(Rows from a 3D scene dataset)
════

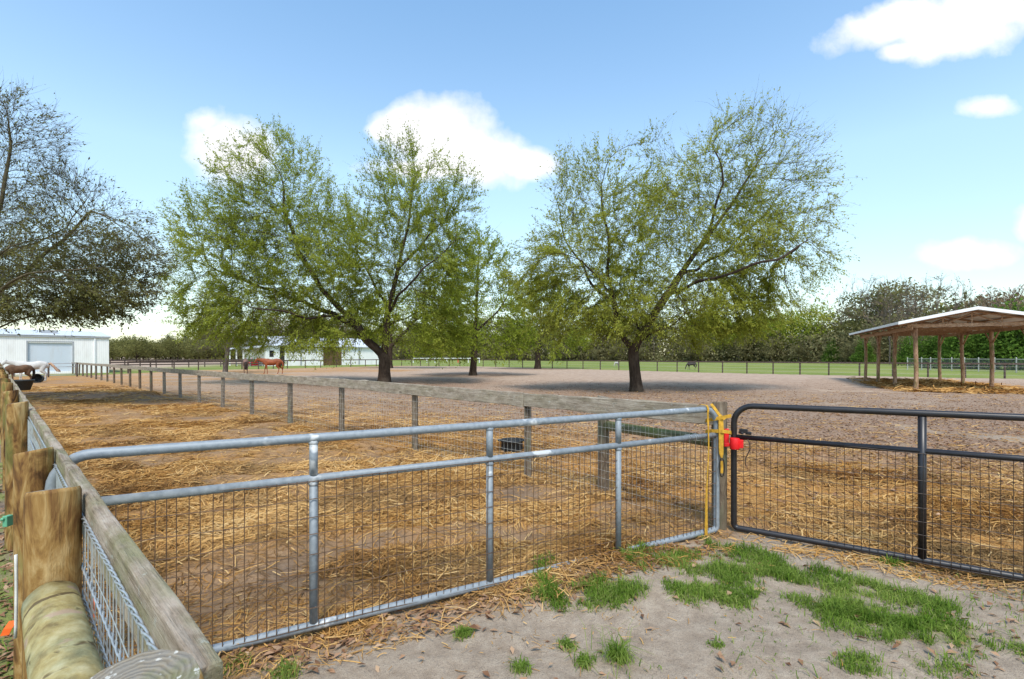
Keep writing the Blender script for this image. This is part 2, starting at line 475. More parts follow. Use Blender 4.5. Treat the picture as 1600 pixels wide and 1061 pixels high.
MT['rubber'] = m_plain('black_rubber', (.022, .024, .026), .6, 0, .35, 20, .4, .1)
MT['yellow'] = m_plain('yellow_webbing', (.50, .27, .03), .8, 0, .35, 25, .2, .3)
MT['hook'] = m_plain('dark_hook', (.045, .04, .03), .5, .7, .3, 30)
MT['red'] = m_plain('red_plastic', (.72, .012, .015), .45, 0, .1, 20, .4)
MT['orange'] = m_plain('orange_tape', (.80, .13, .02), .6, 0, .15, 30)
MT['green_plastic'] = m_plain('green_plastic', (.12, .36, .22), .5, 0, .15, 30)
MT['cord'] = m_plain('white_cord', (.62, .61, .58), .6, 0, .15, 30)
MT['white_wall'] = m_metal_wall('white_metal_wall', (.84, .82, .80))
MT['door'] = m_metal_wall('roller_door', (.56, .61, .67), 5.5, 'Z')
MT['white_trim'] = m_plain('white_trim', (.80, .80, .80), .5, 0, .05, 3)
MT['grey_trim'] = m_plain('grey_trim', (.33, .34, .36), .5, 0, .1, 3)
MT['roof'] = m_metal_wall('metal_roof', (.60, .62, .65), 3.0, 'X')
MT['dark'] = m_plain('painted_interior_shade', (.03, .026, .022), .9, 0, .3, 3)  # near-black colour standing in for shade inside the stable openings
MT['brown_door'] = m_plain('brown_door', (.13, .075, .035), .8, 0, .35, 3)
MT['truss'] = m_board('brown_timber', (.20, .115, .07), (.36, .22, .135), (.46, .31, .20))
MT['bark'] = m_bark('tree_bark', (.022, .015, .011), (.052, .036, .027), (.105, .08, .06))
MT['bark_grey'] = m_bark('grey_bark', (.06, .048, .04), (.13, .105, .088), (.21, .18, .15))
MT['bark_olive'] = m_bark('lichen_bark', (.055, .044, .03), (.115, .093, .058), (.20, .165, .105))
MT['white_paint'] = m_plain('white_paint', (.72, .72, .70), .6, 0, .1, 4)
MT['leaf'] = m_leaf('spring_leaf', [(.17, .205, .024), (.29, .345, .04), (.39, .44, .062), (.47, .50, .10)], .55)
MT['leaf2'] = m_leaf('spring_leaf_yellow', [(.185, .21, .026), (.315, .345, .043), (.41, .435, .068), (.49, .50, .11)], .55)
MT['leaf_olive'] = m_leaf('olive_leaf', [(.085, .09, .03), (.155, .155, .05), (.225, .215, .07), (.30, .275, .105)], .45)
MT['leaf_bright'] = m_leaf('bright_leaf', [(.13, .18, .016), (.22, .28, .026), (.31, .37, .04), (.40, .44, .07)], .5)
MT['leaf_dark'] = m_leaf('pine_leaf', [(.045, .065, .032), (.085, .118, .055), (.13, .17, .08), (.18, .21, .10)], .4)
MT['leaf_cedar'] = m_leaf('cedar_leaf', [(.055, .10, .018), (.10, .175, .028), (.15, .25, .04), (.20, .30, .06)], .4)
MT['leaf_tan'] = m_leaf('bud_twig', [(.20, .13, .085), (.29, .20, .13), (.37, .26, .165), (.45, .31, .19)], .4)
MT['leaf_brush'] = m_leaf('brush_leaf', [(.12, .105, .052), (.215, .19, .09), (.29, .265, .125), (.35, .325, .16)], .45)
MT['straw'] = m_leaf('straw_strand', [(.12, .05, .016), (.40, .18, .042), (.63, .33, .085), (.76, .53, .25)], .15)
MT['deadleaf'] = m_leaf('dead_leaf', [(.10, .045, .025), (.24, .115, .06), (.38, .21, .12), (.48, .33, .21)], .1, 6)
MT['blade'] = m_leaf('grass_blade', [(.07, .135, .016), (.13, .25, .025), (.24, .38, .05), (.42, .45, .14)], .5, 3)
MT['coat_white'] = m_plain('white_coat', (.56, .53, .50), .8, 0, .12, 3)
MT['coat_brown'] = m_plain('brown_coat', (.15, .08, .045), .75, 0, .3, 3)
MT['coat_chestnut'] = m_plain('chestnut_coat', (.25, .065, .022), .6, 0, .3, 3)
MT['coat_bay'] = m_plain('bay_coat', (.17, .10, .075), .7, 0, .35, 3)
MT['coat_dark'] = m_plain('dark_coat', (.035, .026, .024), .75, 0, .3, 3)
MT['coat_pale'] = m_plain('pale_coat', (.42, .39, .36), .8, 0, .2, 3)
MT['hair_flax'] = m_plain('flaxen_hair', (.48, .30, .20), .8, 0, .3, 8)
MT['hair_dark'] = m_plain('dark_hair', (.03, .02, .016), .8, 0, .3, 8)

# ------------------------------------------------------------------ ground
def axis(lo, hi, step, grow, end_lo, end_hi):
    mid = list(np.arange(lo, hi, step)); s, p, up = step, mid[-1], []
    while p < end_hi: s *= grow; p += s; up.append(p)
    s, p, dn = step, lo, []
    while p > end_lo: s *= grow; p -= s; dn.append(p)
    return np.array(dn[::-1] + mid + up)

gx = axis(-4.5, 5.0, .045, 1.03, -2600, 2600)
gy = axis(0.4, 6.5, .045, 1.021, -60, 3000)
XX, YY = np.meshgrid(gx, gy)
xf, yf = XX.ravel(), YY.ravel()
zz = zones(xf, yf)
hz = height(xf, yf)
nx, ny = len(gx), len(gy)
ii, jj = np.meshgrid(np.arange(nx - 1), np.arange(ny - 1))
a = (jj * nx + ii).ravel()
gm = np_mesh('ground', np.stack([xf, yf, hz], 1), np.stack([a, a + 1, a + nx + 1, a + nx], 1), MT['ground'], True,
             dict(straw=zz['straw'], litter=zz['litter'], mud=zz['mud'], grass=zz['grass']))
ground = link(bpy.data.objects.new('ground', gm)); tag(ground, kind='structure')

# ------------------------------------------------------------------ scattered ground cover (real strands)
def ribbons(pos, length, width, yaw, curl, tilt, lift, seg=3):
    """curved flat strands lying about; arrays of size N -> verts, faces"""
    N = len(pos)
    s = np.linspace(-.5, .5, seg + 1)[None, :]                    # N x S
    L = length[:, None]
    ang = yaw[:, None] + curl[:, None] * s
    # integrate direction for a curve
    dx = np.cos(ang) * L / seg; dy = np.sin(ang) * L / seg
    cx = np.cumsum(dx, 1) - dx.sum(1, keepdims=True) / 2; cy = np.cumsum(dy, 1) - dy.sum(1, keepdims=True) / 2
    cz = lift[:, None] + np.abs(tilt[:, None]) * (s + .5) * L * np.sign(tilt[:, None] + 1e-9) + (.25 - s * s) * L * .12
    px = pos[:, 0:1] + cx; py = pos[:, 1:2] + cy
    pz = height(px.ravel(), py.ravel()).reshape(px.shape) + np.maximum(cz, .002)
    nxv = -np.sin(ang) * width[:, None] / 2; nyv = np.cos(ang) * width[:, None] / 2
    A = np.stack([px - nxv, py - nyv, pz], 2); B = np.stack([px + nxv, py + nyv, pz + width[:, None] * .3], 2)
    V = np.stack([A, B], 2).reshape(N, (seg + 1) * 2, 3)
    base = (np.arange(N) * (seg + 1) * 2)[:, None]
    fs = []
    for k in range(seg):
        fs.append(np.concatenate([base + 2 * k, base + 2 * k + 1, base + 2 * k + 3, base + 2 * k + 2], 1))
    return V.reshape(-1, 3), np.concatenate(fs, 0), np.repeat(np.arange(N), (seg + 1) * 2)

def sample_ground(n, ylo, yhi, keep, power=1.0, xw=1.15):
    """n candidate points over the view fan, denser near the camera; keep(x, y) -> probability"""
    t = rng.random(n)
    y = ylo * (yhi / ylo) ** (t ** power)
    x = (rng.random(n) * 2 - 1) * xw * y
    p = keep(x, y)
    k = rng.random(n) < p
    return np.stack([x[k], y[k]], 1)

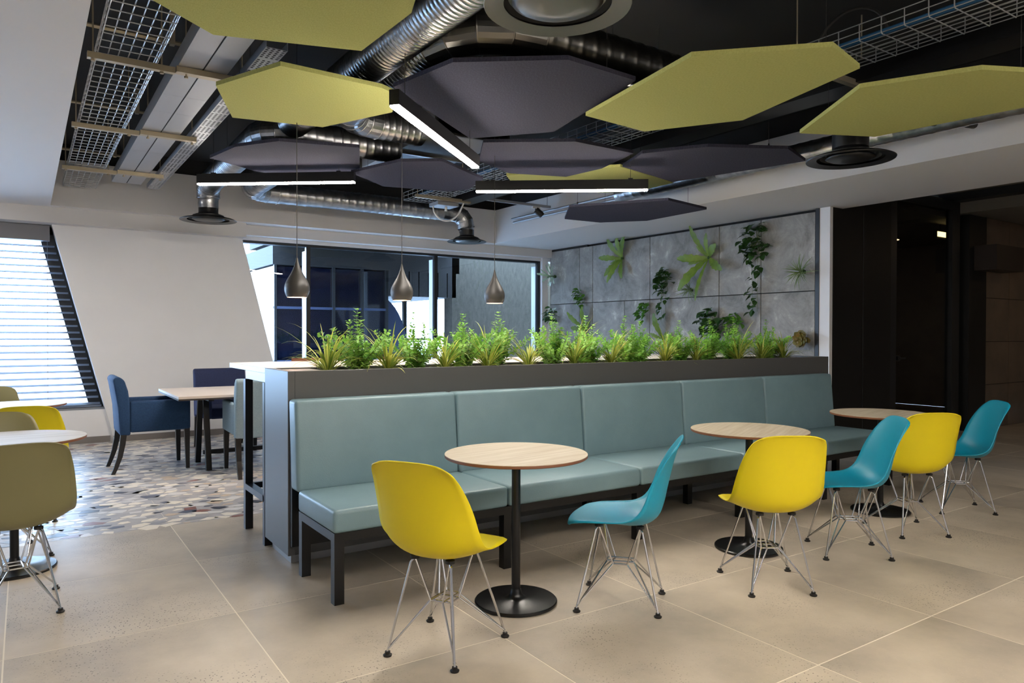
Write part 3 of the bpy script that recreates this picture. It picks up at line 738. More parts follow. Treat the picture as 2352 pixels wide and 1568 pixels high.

════

**SET EXERCISE**
In the entries above, count each line that holds "this". Give the total and nothing else.

**EXERCISE ANSWER**
2